А Ахматову, выходит… позабыли?
Легко представить потому следующее течение событий: ещё не отойдя от приятных хлопот, связанных с прибавлением семейства, Андрей Антонович получает известие о наличии вакансии в петербургском Государственном контроле. С момента возникновения в 1811 году этой суровой казённой организации нехватка грамотных и инициативных сотрудников там ощущалась всегда. А репутация политически неблагонадёжного в данном случае не только не мешала соискателю места ревизора, но даже оказывалась дополнительным аргументом в его пользу: считалось, что «политические» более самостоятельны, активны, меньше воруют и, как правило, не склонны вступать в сговор с коррумпированными чиновниками[85].
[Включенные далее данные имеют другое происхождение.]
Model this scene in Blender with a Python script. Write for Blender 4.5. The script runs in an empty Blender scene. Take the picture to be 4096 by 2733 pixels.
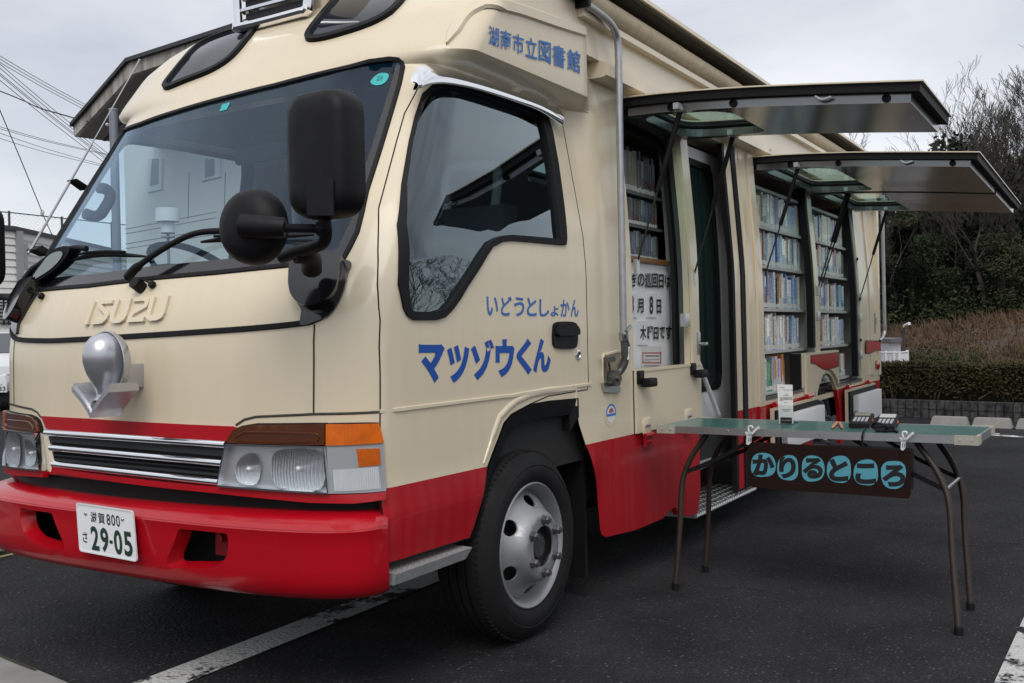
import bpy, bmesh, math, random
from math import sin, cos, pi, radians, atan2, hypot, sqrt
from mathutils import Vector, Matrix, noise
from mathutils.bvhtree import BVHTree
from mathutils.geometry import delaunay_2d_cdt
random.seed(7)
SC = bpy.context.scene
COL = SC.collection
# ---------------------------------------------------------------- camera
F, CX, CY, CAMH = 3950.0, 2048.0, 1366.5, 1.18
ROLL = radians(1.3)
def lev(px, py):
    x, y = px - CX, py - CY
    return x * cos(ROLL) - y * sin(ROLL), x * sin(ROLL) + y * cos(ROLL)
_vx, _vy = lev(4450.0, 1280.0)
YAW, PITCH = atan2(_vx, hypot(F, _vy)), atan2(_vy, F)
FW = Vector((cos(YAW) * cos(PITCH), sin(YAW) * cos(PITCH), sin(PITCH)))
RT = Vector((sin(YAW), -cos(YAW), 0))
UP = RT.cross(FW)
CAM = Vector((-2.069, -1.945, CAMH))
def ray(px, py):
    x, y = lev(px, py)
    return FW + RT * (x / F) - UP * (y / F)
def at_x(px, py, x): d = ray(px, py); return CAM + d * ((x - CAM.x) / d.x)
def at_y(px, py, y): d = ray(px, py); return CAM + d * ((y - CAM.y) / d.y)
def at_z(px, py, z): d = ray(px, py); return CAM + d * ((z - CAM.z) / d.z)
def at_d(px, py, dist): d = ray(px, py); return CAM + d * dist
cd = bpy.data.cameras.new('camera'); cam = bpy.data.objects.new('camera', cd); COL.objects.link(cam)
R3 = RT * cos(ROLL) - UP * sin(ROLL); U3 = RT * sin(ROLL) + UP * cos(ROLL)
cam.matrix_world = Matrix(((R3.x, U3.x, -FW.x, CAM.x), (R3.y, U3.y, -FW.y, CAM.y), (R3.z, U3.z, -FW.z, CAM.z), (0, 0, 0, 1)))
cd.sensor_width = 36; cd.lens = 36 * F / 4096; cd.clip_start = .05; cd.clip_end = 2000
SC.camera = cam
# ---------------------------------------------------------------- sky, sun, exposure
SUN_EL, SUN_AZ = radians(50), radians(209)      # azimuth measured from +X
W = bpy.data.worlds.new('World'); SC.world = W; W.use_nodes = True
nt = W.node_tree; nt.nodes.clear()
def nn(t, **k):
    n = nt.nodes.new(t)
    for a, b in k.items(): setattr(n, a, b)
    return n
wo = nn('ShaderNodeOutputWorld'); add = nn('ShaderNodeAddShader')
b1 = nn('ShaderNodeBackground'); b2 = nn('ShaderNodeBackground')
sky = nn('ShaderNodeTexSky', sky_type='NISHITA', sun_disc=False, sun_elevation=SUN_EL, sun_rotation=pi / 2 - SUN_AZ)
b1.inputs[1].default_value = 0.03
tc = nn('ShaderNodeTexCoord'); mp = nn('ShaderNodeMapping'); mp.inputs[3].default_value = (1.0, 1.0, 2.4)
nz = nn('ShaderNodeTexNoise'); nz.inputs['Scale'].default_value = 2.1; nz.inputs['Detail'].default_value = 7; nz.inputs['Roughness'].default_value = .52; nz.inputs['Distortion'].default_value = .35
cr = nn('ShaderNodeValToRGB'); e = cr.color_ramp.elements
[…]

Особым подразделением Государственного контроля всегда был (под разными названиями) Контрольный департамент морских отчётов, ибо масштабы воровства на российском флоте были сопоставимы только со степенью его доблести. Кронштадтские интенданты, наткнувшись в очередной судовой дефектной ведомости на известие о том, что «в Индийском океане из салона адмирала штормовой волной смыло персидский ковёр», хладнокровно приписывали: «Пианино тоже», – и ведомость полюбовно утверждалась. Впрочем, это были цветочки: известна история, когда черноморская «морская мафия», чтобы сорвать ревизию в Севастополе… объявила город зачумлённым и закрыла его на карантин. Любителей наводить здесь порядок было немного, правдолюбцы запросто могли расстаться и с эполетами, и с головой (бывали случаи). Тем внимательней столичное начальство морских контролёров следило за смельчаками-энтузиастами, возвышавшими голос в защиту государственных интересов. Скандальные выступления Андрея Антоновича по деятельности РОПиТ-а, равно как и его многочисленные статьи, бичующие ничтожество отечественного судоходства, наверняка привлекали пристальное внимание не только на Фонтанке, 16, где располагалось здание III отделения Собственной ЕИВ канцелярии, но и у Фонарного моста на Мойке, 76, в помещениях Государственного контроля. Тут не торопились, дождались, когда в жизни горячего черноморца утрясутся все политические и личные неурядицы, и летом 1889 года, письмом или встречей (благо Одесса была постоянным местом командировок для ревизий на флоте) дали знать: приезжай, пора! И Андрей Антонович очутился в Петербурге, где, стосковавшись по службе, сразу окунулся в водоворот знакомых ему морских страстей: как уже говорилось, он с юности имел привычку сразу брать быка за рога. Ну а оставшаяся в Одессе Инна Эразмовна, натурально, ждала возвращения мужа, чтобы крещение дочери состоялось как полноценный семейный праздник.